Account lockout matters because brute-force and password-spraying activity depends on repetition. If the system never slows or interrupts failed attempts, attackers get many chances to guess weak or reused credentials.
It also matters because the control can create its own operational risk. A policy that is too weak does little to slow abuse, while a policy that is too aggressive can lock out legitimate users or let attackers trigger disruption against real accounts.
Account lockout appears in workforce identity platforms, customer login systems, VPN portals, administrator sign-in flows, and password reset protections. Security teams review it alongside Authentication, Multi-Factor Authentication, Conditional Access, and Rate Limiting.
It is also reviewed during incident response. Repeated failed attempts against a small number of users can indicate targeted guessing, while broad low-volume failures across many accounts can point to Password Spraying.
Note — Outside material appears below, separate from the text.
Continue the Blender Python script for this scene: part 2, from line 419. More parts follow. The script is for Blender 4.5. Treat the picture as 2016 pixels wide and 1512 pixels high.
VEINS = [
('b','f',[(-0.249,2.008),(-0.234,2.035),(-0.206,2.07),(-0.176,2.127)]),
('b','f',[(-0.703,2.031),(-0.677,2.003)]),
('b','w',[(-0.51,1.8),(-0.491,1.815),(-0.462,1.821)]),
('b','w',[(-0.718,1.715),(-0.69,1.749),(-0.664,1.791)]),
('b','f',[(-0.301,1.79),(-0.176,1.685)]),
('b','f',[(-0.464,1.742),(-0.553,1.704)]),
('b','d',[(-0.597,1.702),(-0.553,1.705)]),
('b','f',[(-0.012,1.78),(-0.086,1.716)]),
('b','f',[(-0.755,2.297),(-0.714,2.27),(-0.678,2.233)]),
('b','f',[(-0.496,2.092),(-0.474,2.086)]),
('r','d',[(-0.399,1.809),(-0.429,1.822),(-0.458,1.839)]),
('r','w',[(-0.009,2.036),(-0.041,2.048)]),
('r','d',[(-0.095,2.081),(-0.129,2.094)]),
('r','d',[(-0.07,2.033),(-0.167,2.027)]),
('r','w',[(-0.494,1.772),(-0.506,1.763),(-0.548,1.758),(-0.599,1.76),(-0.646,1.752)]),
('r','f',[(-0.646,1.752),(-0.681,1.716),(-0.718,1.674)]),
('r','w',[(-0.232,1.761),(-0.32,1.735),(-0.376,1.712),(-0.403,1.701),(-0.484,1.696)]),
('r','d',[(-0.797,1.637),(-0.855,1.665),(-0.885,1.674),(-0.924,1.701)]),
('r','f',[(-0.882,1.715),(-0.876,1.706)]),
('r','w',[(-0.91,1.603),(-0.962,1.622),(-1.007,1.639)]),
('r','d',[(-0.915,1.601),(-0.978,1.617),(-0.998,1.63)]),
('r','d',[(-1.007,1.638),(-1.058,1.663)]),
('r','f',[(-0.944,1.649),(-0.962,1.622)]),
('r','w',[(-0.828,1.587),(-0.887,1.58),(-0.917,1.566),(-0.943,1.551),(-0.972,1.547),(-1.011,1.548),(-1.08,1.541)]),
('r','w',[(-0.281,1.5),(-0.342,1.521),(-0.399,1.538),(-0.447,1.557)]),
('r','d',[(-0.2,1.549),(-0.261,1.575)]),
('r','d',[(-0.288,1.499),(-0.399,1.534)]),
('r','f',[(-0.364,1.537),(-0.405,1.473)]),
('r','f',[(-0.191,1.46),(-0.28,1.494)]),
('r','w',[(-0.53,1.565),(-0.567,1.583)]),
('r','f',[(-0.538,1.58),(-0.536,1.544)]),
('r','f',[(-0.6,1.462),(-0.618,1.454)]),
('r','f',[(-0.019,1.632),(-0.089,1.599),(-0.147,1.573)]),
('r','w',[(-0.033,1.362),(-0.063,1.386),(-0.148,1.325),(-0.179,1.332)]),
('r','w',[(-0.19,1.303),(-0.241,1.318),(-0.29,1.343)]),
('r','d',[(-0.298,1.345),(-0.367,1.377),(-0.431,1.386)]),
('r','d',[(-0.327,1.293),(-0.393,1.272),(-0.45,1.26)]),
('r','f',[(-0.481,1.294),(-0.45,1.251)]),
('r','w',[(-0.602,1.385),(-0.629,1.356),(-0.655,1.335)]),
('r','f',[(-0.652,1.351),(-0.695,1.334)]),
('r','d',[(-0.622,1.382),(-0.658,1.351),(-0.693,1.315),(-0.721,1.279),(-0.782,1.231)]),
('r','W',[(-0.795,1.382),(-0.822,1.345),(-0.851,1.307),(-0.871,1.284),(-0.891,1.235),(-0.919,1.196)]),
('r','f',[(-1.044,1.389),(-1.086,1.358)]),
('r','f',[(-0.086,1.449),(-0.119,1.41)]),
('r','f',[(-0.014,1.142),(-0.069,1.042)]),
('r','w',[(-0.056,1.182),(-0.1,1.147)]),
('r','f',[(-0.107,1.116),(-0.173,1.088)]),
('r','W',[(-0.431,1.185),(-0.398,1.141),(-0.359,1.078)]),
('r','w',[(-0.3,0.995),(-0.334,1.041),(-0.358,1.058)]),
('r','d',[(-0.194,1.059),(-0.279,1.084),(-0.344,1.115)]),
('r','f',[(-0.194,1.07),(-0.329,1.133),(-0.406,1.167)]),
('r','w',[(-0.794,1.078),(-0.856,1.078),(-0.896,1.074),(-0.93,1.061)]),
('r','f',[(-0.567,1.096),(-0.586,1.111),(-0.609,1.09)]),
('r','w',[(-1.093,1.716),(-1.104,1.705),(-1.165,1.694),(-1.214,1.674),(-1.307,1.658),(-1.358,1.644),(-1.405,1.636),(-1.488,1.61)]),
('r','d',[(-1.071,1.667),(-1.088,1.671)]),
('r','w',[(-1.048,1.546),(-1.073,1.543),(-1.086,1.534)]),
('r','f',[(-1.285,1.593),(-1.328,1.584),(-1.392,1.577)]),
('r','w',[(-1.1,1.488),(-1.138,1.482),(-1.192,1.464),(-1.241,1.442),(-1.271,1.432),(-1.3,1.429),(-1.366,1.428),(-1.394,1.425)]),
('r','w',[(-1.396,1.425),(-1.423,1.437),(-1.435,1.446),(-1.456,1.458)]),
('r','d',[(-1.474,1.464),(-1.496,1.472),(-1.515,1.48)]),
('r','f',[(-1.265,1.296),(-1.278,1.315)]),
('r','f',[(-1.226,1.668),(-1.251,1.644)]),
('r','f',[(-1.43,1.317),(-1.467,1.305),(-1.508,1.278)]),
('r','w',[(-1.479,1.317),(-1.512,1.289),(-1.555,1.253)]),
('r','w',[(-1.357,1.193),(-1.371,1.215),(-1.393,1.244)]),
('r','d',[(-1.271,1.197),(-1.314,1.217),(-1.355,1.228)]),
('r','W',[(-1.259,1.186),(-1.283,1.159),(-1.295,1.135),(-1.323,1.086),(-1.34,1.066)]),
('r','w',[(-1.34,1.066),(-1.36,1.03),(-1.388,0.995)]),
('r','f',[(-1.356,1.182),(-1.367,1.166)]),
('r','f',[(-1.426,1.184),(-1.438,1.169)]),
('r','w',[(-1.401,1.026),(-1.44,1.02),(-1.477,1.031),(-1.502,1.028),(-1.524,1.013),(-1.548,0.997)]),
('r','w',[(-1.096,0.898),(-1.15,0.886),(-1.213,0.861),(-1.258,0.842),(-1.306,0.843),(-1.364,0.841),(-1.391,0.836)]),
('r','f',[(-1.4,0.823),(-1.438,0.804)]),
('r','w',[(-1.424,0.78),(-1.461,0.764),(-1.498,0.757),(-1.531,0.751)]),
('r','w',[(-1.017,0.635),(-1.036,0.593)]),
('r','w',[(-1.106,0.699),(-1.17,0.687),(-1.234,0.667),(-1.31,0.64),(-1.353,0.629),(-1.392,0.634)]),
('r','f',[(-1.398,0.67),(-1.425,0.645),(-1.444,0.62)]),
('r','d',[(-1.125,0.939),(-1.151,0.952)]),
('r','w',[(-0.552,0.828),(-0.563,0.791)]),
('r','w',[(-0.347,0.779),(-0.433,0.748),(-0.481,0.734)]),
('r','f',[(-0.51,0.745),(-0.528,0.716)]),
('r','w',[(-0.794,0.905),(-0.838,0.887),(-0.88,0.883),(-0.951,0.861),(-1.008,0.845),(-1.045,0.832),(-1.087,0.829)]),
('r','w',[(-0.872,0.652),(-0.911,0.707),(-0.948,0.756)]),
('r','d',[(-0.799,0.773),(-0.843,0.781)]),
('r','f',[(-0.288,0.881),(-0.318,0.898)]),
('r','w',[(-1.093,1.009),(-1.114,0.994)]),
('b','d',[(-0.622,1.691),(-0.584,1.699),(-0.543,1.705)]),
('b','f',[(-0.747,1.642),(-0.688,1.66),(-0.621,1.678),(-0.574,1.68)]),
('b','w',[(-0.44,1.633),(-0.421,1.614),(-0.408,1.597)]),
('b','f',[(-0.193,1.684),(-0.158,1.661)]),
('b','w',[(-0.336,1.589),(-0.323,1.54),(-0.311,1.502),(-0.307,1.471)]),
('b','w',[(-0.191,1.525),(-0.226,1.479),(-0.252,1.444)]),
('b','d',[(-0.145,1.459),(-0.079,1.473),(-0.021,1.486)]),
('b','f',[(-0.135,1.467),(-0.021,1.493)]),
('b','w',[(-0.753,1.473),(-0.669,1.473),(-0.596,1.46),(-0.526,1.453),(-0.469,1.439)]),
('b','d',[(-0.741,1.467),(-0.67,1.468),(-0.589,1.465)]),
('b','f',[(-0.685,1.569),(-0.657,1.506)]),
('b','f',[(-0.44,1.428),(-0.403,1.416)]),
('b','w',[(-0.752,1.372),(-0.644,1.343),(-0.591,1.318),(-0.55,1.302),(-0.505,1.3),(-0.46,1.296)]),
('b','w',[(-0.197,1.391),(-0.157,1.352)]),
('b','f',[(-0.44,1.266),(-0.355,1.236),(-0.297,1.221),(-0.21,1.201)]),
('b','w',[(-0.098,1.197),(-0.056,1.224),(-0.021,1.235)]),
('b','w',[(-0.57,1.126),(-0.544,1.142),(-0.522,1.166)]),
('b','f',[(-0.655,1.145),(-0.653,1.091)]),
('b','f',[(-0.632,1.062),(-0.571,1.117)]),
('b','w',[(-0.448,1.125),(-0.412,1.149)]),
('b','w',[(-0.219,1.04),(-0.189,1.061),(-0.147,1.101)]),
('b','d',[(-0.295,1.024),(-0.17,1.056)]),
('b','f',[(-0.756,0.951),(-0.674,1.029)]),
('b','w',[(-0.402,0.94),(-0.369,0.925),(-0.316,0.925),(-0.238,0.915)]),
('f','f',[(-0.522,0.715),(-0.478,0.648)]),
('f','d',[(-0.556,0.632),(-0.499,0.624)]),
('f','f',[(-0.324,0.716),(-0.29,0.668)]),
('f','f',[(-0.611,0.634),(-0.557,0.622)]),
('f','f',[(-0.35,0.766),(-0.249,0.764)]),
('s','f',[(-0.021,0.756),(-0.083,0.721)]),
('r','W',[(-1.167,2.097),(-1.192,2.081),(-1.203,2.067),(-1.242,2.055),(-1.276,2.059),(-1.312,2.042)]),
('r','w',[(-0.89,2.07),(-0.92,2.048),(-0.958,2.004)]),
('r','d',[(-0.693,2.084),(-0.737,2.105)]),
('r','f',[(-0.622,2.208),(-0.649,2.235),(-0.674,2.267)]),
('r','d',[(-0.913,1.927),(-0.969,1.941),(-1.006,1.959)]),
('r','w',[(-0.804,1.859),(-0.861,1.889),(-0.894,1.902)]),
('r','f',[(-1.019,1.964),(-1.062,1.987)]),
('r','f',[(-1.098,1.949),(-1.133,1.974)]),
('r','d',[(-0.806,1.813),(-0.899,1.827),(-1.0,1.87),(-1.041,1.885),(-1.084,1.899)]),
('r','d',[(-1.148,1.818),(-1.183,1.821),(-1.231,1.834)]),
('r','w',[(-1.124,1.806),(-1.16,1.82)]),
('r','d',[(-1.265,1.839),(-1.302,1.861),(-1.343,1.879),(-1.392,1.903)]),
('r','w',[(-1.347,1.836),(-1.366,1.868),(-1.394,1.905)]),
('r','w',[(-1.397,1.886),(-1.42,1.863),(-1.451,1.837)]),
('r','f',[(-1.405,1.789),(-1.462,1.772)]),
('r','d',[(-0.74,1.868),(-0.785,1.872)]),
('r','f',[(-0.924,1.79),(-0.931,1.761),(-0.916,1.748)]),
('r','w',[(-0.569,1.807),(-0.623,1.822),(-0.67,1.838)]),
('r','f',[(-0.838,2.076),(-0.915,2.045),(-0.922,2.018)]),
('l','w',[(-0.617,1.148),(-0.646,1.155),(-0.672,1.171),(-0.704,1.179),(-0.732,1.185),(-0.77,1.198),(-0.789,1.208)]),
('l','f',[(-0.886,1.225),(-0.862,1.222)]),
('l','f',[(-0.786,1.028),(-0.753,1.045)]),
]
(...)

| Approach | What it does | Main tradeoff |
|---|---|---|
| Hard lockout | Blocks sign-in after a threshold of failures | Stronger interruption, but higher chance of user disruption |
| Progressive delay | Adds wait time after repeated failures | Lower help-desk impact, but may slow attackers less |
| Risk-based challenge | Requires extra proof for suspicious attempts | More adaptive, but depends on reliable risk signals |
An employee mistypes a password several times from a new device. The identity platform pauses further attempts and requires a stronger verification step before the account can continue signing in. The pause reduces guessing risk without leaving the account permanently unavailable.
Account lockout is not the same as Multi-Factor Authentication. MFA strengthens identity proof, while lockout controls repeated failure patterns.
It is also different from Rate Limiting. Rate limiting usually manages request volume in a broader sense, while account lockout specifically changes sign-in behavior for a targeted identity or login flow.
It is a mistake to assume harsher settings are always better. A badly tuned lockout policy can become an availability problem instead of a useful security control.